Gen Z Bukan Korban Propaganda
Apakah dengan demikian, Gen Z yang secara sadar dukung khilafah HTI karena dorongan hati tak laik disebut korban propaganda? Jawabannya tak sesederhana “iya” atau “tidak”. Ada spektrum yang kompleks di situ, yang mengaburkan boundaries antara sadar-sukarela dengan manipulasi ideologis; hasil propaganda. Sebagian Gen Z boleh jadi mendukung khilafah secara sadar atas dasar keinginan untuk melihat Muslim bersatu dalam satu panji kepemimpinan global bernama “khilafah”.
Namun, kesadaran tadi sejujurnya juga tak lahir dari pengetahuan yang objektif, melainkan hasil eksposur intensif propaganda HTI itu sendiri. Sebab, penting digarisbawahi bahwa, HTI telah menguasai seni membangun narasi pengabur fakta dan emosi. Mereka menampilkan khilafah sebagai solusi tunggal berbagai masalah dunia Islam: kemiskinan, korupsi, konflik, hingga ketidakadilan seperti di Palestina. Narasinya dikemas menarik, melenakan, memabukkan.

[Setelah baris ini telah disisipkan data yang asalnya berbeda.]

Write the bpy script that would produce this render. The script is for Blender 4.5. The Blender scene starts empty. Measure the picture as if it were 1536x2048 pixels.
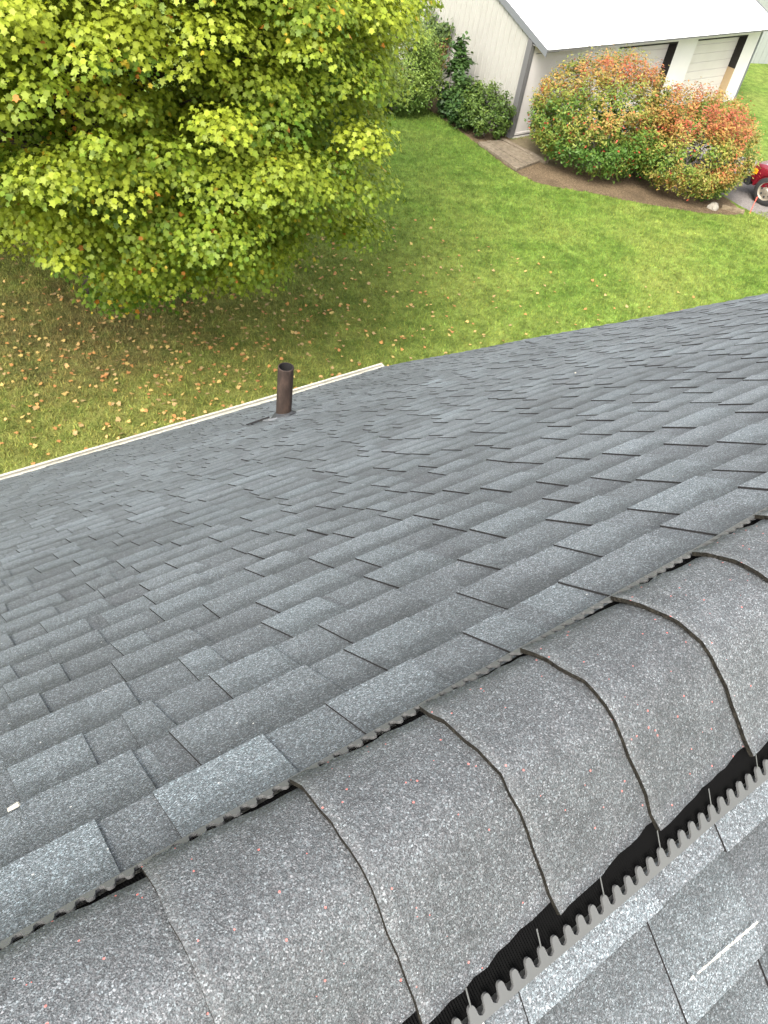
import bpy, math, random
import numpy as np
from mathutils import Matrix, Vector

SC = bpy.context.scene
COL = SC.collection
rng = np.random.default_rng(7)
R = math.radians

# ------------------------------------------------------------------ camera
CAM_AXES = np.array([[0.81363636, -0.56621735, 0.13188554],      # right
                     [-0.33105295, -0.63771226, -0.69550486],    # down
                     [0.47791194, 0.52222695, -0.7063138]])      # forward
CAM_POS = np.array([-0.02186757, -0.15168909, 0.66195337])
FPX = 1555.56
cd = bpy.data.cameras.new('camera')
cam = bpy.data.objects.new('camera', cd)
COL.objects.link(cam)
a = CAM_AXES
cam.matrix_world = Matrix(((a[0][0], -a[1][0], -a[2][0], CAM_POS[0]),
                           (a[0][1], -a[1][1], -a[2][1], CAM_POS[1]),
                           (a[0][2], -a[1][2], -a[2][2], CAM_POS[2]),
                           (0, 0, 0, 1)))
cd.sensor_fit = 'VERTICAL'
cd.sensor_height = 36
cd.lens = FPX / 2048 * 36
cd.clip_start = 0.02
cd.clip_end = 2000
SC.camera = cam

# ------------------------------------------------------------------ light
SUN_EL, SUN_AZ = R(50), R(238)          # overcast: high soft sun behind the camera
world = bpy.data.worlds.new('World')
SC.world = world
world.use_nodes = True
nt = world.node_tree
sky = nt.nodes.new('ShaderNodeTexSky')
sky.sky_type = 'NISHITA'
sky.sun_disc = False
sky.sun_elevation = SUN_EL
sky.sun_rotation = SUN_AZ
sky.dust_density = 4.0
hs = nt.nodes.new('ShaderNodeHueSaturation')
hs.inputs['Saturation'].default_value = 0.30
bg = nt.nodes['Background']
bg.inputs['Strength'].default_value = 0.15
nt.links.new(sky.outputs[0], hs.inputs['Color'])
nt.links.new(hs.outputs[0], bg.inputs['Color'])
sl = bpy.data.lights.new('sun', 'SUN')
sl.energy = 0.95
sl.angle = R(28)
sl.color = (1.0, 0.95, 0.87)
so = bpy.data.objects.new('sun', sl)
COL.objects.link(so)
sd = Vector((math.sin(SUN_AZ) * math.cos(SUN_EL), math.cos(SUN_AZ) * math.cos(SUN_EL), math.sin(SUN_EL)))
so.rotation_euler = (-sd).to_track_quat('-Z', 'Y').to_euler()
SC.view_settings.view_transform = 'Standard'
SC.view_settings.look = 'None'
SC.view_settings.exposure = 2.0
SC.view_settings.gamma = 1

# ------------------------------------------------------------------ material helpers
def mat(name, color=(.5, .5, .5), rough=.7, metal=0.0, spec=.3):
    m = bpy.data.materials.new(name)
    m.use_nodes = True
    b = m.node_tree.nodes['Principled BSDF']
    b.inputs['Base Color'].default_value = (*color, 1)
    b.inputs['Roughness'].default_value = rough
    b.inputs['Metallic'].default_value = metal
    b.inputs['Specular IOR Level'].default_value = spec
    return m

class NG:
    """small node graph writer"""
    def __init__(s, m):
        s.t = m.node_tree; s.b = s.t.nodes['Principled BSDF']
    def n(s, kind, **kw):
        x = s.t.nodes.new(kind)
        for k, v in kw.items(): setattr(x, k, v)
        return x
    def l(s, a_, b_): s.t.links.new(a_, b_)
    def put(s, sock, v):
        if hasattr(v, 'is_output'): s.l(v, sock)
        else: sock.default_value = v
    def coord(s, which='Object'):
        return s.n('ShaderNodeTexCoord').outputs[which]
    def mapping(s, vec, scale=(1, 1, 1), rot=(0, 0, 0)):
        x = s.n('ShaderNodeMapping'); s.l(vec, x.inputs[0])
        x.inputs['Scale'].default_value = scale; x.inputs['Rotation'].default_value = rot
        return x.outputs[0]
    def noise(s, vec, scale, detail=3, rough=.55, out='Fac'):
        x = s.n('ShaderNodeTexNoise'); s.l(vec, x.inputs['Vector'])
        x.inputs['Scale'].default_value = scale; x.inputs['Detail'].default_value = detail
        x.inputs['Roughness'].default_value = rough
        return x.outputs[out]
    def voro(s, vec, scale, feature='F1', out='Color'):
        x = s.n('ShaderNodeTexVoronoi', feature=feature); s.l(vec, x.inputs['Vector'])
        x.inputs['Scale'].default_value = scale
        return x.outputs[out]
    def ramp(s, fac, stops, interp='LINEAR'):
        x = s.n('ShaderNodeValToRGB'); s.l(fac, x.inputs[0])
        cr = x.color_ramp; cr.interpolation = interp
        while len(cr.elements) < len(stops): cr.elements.new(.5)
        for e, (p, c) in zip(cr.elements, stops):
            e.position = p
            e.color = (c, c, c, 1) if isinstance(c, (int, float)) else (*c, 1)
        return x.outputs[0]
    def mix(s, fac, a_, b_, mode='MIX'):
        x = s.n('ShaderNodeMix', data_type='RGBA', blend_type=mode)
        s.put(x.inputs['Factor'], fac)
        for sock, v in ((x.inputs[6], a_), (x.inputs[7], b_)):
            if isinstance(v, tuple): v = (*v, 1) if len(v) == 3 else v
            s.put(sock, v)
        return x.outputs[2]
    def math(s, op, a_, b_=0.0, clamp=False):
        x = s.n('ShaderNodeMath', operation=op, use_clamp=clamp)
        s.put(x.inputs[0], a_); s.put(x.inputs[1], b_)
        return x.outputs[0]
    def sep(s, col):
        x = s.n('ShaderNodeSeparateColor'); s.l(col, x.inputs[0]); return x.outputs
    def attr(s, name):
        return s.n('ShaderNodeAttribute', attribute_name=name).outputs['Color']
    def base(s, c): s.put(s.b.inputs['Base Color'], c)
    def bump(s, h, strength=.3, dist=.01):
        x = s.n('ShaderNodeBump'); s.l(h, x.inputs['Height'])
        x.inputs['Strength'].default_value = strength; x.inputs['Distance'].default_value = dist
        s.l(x.outputs[0], s.b.inputs['Normal'])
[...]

Terhadap Gen Z, HTI tidak sekadar menjual ideologi, tetapi sesuatu yang jauh lebih besar, yakni rasa memiliki, tujuan hidup, dan identitas sesuai syariat. Itulah yang membuat dukungan Gen Z terhadap khilafah HTI tampak seperti pilihan sadar, padahal sesungguhnya adalah hasil manipulasi psikologis yang sangat terencana. Pada saat yang sama, Gen Z tak memiliki akses atau minat terhadap kajian sejarah yang asli. Mereka memilih cara instan nan bahaya: tidak kritis dan iya-iya saja.
Maka, apakah mereka korban propaganda? Sebagian besar memang demikian, meskipun mereka boleh jadi tak menyadarinya. Namun, ada juga Gen Z yang mendukung khilafah karena alasan ideologis yang kompleks. Mereka kecewa dengan sistem politik-ekonomi global yang tampak tak adil, lalu mencari alternatif yang dianggap lebih adil: khilafah ala HTI. Tentu, HTI tak menyiakan kesempatan. Mereka pun terus menanamkan gagasan ‘khilafah adalah solusi masalah umat’.
Karena itu, dengan banyaknya Gen Z yang secara sadar mendukung khilafah HTI, semua harus paham satu rumus: kesadaran sejati tak lahir dari informasi belaka, tetapi juga kemampuan mempertanyakan dan mengontekstualisasikan informasi itu sendiri. Banyak Gen Z yang mendukung khilafah HTI karena belum sepenuhnya sadar. Mereka boleh jadi yakin bertindak atas dasar pemahaman, padahal sebenarnya mereka berada dalam kabut manipulasi yang menyesakkan.
Akhiran, dukungan Gen Z terhadap khilafah HTI bukanlah dorongan hati yang murni, tetapi juga bukan pilihan yang sepenuhnya bebas. Ia adalah hasil pertarungan ideologi yang memanfaatkan kerentanan mereka di era disrupsi informasi dan defisit ilmu keislaman. Propaganda aktivis HTI telah mendorong hati Gen Z mendukung khilafah. Mereka sadar secara motorik, namun secara kognitif mereka tak sadar; terhipnotis oleh kuatnya arus propaganda khilafah palsu HTI.